Aim of the exercise >>
Using the data below, repeat all of it precisely.

Given material >>
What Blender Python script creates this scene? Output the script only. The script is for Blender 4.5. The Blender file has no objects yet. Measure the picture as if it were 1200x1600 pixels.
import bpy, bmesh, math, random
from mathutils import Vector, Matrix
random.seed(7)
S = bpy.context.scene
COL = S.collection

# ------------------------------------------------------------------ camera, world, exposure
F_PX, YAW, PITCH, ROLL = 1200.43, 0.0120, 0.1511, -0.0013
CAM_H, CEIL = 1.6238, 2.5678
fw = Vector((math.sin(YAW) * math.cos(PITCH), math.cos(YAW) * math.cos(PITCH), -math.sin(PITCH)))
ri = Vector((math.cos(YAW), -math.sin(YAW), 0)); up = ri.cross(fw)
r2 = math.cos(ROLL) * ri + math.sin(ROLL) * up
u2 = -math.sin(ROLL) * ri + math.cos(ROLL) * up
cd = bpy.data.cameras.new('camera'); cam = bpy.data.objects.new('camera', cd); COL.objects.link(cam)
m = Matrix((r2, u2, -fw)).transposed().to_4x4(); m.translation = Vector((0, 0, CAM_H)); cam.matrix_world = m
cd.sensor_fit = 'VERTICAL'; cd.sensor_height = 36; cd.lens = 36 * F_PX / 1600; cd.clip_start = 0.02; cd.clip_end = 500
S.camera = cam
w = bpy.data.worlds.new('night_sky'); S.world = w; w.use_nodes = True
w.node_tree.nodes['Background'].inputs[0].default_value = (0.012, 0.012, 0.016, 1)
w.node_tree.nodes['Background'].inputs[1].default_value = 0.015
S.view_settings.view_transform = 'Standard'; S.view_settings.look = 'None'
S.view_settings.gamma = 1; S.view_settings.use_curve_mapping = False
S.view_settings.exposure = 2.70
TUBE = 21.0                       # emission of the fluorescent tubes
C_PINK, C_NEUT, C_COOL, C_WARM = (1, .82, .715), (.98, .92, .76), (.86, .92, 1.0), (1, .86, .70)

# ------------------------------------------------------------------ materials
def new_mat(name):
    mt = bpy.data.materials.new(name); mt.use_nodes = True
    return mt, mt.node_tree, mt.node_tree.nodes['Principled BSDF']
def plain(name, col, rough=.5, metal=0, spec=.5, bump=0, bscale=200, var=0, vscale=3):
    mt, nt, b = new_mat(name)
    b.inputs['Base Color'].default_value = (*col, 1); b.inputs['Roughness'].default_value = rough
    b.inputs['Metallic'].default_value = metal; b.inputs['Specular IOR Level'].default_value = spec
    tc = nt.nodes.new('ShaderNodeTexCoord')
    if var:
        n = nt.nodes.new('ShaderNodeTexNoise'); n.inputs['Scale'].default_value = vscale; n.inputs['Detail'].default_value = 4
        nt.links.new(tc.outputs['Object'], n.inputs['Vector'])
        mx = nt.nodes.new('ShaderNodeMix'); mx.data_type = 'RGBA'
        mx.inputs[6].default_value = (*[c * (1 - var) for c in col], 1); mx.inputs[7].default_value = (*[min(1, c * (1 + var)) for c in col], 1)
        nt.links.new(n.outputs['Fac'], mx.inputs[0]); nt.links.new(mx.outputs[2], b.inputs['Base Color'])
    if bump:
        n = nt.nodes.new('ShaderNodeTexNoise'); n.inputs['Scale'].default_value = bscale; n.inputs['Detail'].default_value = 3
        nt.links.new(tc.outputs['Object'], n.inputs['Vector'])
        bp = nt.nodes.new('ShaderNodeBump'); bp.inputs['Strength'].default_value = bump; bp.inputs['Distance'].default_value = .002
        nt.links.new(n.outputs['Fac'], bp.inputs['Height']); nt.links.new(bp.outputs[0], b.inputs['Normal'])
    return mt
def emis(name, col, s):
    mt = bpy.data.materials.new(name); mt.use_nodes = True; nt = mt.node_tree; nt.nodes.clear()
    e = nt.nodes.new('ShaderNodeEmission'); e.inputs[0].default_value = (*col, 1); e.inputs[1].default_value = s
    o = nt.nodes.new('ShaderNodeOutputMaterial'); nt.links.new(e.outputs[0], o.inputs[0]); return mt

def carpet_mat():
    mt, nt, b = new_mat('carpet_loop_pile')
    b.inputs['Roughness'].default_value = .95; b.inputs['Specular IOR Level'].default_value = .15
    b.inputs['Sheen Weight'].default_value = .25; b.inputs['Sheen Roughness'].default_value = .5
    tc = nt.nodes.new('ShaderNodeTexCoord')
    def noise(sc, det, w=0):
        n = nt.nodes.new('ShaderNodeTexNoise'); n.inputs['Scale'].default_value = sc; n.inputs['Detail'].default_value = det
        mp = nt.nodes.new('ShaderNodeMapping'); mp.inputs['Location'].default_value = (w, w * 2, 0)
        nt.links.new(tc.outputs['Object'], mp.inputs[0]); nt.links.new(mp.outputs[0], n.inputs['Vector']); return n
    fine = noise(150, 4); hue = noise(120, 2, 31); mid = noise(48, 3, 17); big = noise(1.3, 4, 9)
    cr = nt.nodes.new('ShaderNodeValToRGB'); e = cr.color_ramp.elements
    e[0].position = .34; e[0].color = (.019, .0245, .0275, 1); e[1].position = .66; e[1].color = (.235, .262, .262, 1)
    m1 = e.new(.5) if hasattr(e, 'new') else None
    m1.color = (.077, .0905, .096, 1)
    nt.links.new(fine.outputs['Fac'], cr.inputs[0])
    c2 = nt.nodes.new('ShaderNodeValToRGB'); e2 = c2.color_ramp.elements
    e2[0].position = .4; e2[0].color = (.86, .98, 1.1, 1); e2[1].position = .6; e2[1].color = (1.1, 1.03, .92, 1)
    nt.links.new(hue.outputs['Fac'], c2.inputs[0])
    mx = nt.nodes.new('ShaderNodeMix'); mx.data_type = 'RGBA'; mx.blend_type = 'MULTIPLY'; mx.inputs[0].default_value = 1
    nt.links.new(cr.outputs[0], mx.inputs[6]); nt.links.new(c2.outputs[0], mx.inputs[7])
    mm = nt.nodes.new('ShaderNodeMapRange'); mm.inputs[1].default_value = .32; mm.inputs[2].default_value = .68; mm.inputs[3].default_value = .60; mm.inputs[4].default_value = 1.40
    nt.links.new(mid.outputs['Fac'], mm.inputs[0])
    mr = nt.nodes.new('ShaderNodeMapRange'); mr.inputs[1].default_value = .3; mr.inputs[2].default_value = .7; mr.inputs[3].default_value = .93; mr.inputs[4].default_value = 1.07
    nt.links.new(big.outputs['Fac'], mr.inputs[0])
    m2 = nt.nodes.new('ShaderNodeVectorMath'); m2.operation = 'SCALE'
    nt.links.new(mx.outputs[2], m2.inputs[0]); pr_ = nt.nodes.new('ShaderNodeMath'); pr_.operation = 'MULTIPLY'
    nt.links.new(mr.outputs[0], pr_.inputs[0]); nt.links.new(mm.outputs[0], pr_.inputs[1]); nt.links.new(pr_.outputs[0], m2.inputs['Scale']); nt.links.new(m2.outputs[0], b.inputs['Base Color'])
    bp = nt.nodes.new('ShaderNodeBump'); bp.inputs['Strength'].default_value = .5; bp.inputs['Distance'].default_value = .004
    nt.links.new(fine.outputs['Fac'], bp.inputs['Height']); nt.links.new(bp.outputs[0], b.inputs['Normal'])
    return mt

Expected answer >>
What Blender Python script creates this scene? Output the script only. The script is for Blender 4.5. The Blender file has no objects yet. Measure the picture as if it were 1200x1600 pixels.
import bpy, bmesh, math, random
from mathutils import Vector, Matrix
random.seed(7)
S = bpy.context.scene
COL = S.collection

# ------------------------------------------------------------------ camera, world, exposure
F_PX, YAW, PITCH, ROLL = 1200.43, 0.0120, 0.1511, -0.0013
CAM_H, CEIL = 1.6238, 2.5678
fw = Vector((math.sin(YAW) * math.cos(PITCH), math.cos(YAW) * math.cos(PITCH), -math.sin(PITCH)))
ri = Vector((math.cos(YAW), -math.sin(YAW), 0)); up = ri.cross(fw)
r2 = math.cos(ROLL) * ri + math.sin(ROLL) * up
u2 = -math.sin(ROLL) * ri + math.cos(ROLL) * up
cd = bpy.data.cameras.new('camera'); cam = bpy.data.objects.new('camera', cd); COL.objects.link(cam)
m = Matrix((r2, u2, -fw)).transposed().to_4x4(); m.translation = Vector((0, 0, CAM_H)); cam.matrix_world = m
cd.sensor_fit = 'VERTICAL'; cd.sensor_height = 36; cd.lens = 36 * F_PX / 1600; cd.clip_start = 0.02; cd.clip_end = 500
S.camera = cam
w = bpy.data.worlds.new('night_sky'); S.world = w; w.use_nodes = True
w.node_tree.nodes['Background'].inputs[0].default_value = (0.012, 0.012, 0.016, 1)
w.node_tree.nodes['Background'].inputs[1].default_value = 0.015
S.view_settings.view_transform = 'Standard'; S.view_settings.look = 'None'
S.view_settings.gamma = 1; S.view_settings.use_curve_mapping = False
S.view_settings.exposure = 2.70
TUBE = 21.0                       # emission of the fluorescent tubes
C_PINK, C_NEUT, C_COOL, C_WARM = (1, .82, .715), (.98, .92, .76), (.86, .92, 1.0), (1, .86, .70)

# ------------------------------------------------------------------ materials
def new_mat(name):
    mt = bpy.data.materials.new(name); mt.use_nodes = True
    return mt, mt.node_tree, mt.node_tree.nodes['Principled BSDF']
def plain(name, col, rough=.5, metal=0, spec=.5, bump=0, bscale=200, var=0, vscale=3):
    mt, nt, b = new_mat(name)
    b.inputs['Base Color'].default_value = (*col, 1); b.inputs['Roughness'].default_value = rough
    b.inputs['Metallic'].default_value = metal; b.inputs['Specular IOR Level'].default_value = spec
    tc = nt.nodes.new('ShaderNodeTexCoord')
    if var:
        n = nt.nodes.new('ShaderNodeTexNoise'); n.inputs['Scale'].default_value = vscale; n.inputs['Detail'].default_value = 4
        nt.links.new(tc.outputs['Object'], n.inputs['Vector'])
        mx = nt.nodes.new('ShaderNodeMix'); mx.data_type = 'RGBA'
        mx.inputs[6].default_value = (*[c * (1 - var) for c in col], 1); mx.inputs[7].default_value = (*[min(1, c * (1 + var)) for c in col], 1)
        nt.links.new(n.outputs['Fac'], mx.inputs[0]); nt.links.new(mx.outputs[2], b.inputs['Base Color'])
    if bump:
        n = nt.nodes.new('ShaderNodeTexNoise'); n.inputs['Scale'].default_value = bscale; n.inputs['Detail'].default_value = 3
        nt.links.new(tc.outputs['Object'], n.inputs['Vector'])
        bp = nt.nodes.new('ShaderNodeBump'); bp.inputs['Strength'].default_value = bump; bp.inputs['Distance'].default_value = .002
        nt.links.new(n.outputs['Fac'], bp.inputs['Height']); nt.links.new(bp.outputs[0], b.inputs['Normal'])
    return mt
def emis(name, col, s):
    mt = bpy.data.materials.new(name); mt.use_nodes = True; nt = mt.node_tree; nt.nodes.clear()
    e = nt.nodes.new('ShaderNodeEmission'); e.inputs[0].default_value = (*col, 1); e.inputs[1].default_value = s
    o = nt.nodes.new('ShaderNodeOutputMaterial'); nt.links.new(e.outputs[0], o.inputs[0]); return mt

def carpet_mat():
    mt, nt, b = new_mat('carpet_loop_pile')
    b.inputs['Roughness'].default_value = .95; b.inputs['Specular IOR Level'].default_value = .15
    b.inputs['Sheen Weight'].default_value = .25; b.inputs['Sheen Roughness'].default_value = .5
    tc = nt.nodes.new('ShaderNodeTexCoord')
    def noise(sc, det, w=0):
        n = nt.nodes.new('ShaderNodeTexNoise'); n.inputs['Scale'].default_value = sc; n.inputs['Detail'].default_value = det
        mp = nt.nodes.new('ShaderNodeMapping'); mp.inputs['Location'].default_value = (w, w * 2, 0)
        nt.links.new(tc.outputs['Object'], mp.inputs[0]); nt.links.new(mp.outputs[0], n.inputs['Vector']); return n
    fine = noise(150, 4); hue = noise(120, 2, 31); mid = noise(48, 3, 17); big = noise(1.3, 4, 9)
    cr = nt.nodes.new('ShaderNodeValToRGB'); e = cr.color_ramp.elements
    e[0].position = .34; e[0].color = (.019, .0245, .0275, 1); e[1].position = .66; e[1].color = (.235, .262, .262, 1)
    m1 = e.new(.5) if hasattr(e, 'new') else None
    m1.color = (.077, .0905, .096, 1)
    nt.links.new(fine.outputs['Fac'], cr.inputs[0])
    c2 = nt.nodes.new('ShaderNodeValToRGB'); e2 = c2.color_ramp.elements
    e2[0].position = .4; e2[0].color = (.86, .98, 1.1, 1); e2[1].position = .6; e2[1].color = (1.1, 1.03, .92, 1)
    nt.links.new(hue.outputs['Fac'], c2.inputs[0])
    mx = nt.nodes.new('ShaderNodeMix'); mx.data_type = 'RGBA'; mx.blend_type = 'MULTIPLY'; mx.inputs[0].default_value = 1
    nt.links.new(cr.outputs[0], mx.inputs[6]); nt.links.new(c2.outputs[0], mx.inputs[7])
    mm = nt.nodes.new('ShaderNodeMapRange'); mm.inputs[1].default_value = .32; mm.inputs[2].default_value = .68; mm.inputs[3].default_value = .60; mm.inputs[4].default_value = 1.40
    nt.links.new(mid.outputs['Fac'], mm.inputs[0])
    mr = nt.nodes.new('ShaderNodeMapRange'); mr.inputs[1].default_value = .3; mr.inputs[2].default_value = .7; mr.inputs[3].default_value = .93; mr.inputs[4].default_value = 1.07
    nt.links.new(big.outputs['Fac'], mr.inputs[0])
    m2 = nt.nodes.new('ShaderNodeVectorMath'); m2.operation = 'SCALE'
    nt.links.new(mx.outputs[2], m2.inputs[0]); pr_ = nt.nodes.new('ShaderNodeMath'); pr_.operation = 'MULTIPLY'
    nt.links.new(mr.outputs[0], pr_.inputs[0]); nt.links.new(mm.outputs[0], pr_.inputs[1]); nt.links.new(pr_.outputs[0], m2.inputs['Scale']); nt.links.new(m2.outputs[0], b.inputs['Base Color'])
    bp = nt.nodes.new('ShaderNodeBump'); bp.inputs['Strength'].default_value = .5; bp.inputs['Distance'].default_value = .004
    nt.links.new(fine.outputs['Fac'], bp.inputs['Height']); nt.links.new(bp.outputs[0], b.inputs['Normal'])
    return mt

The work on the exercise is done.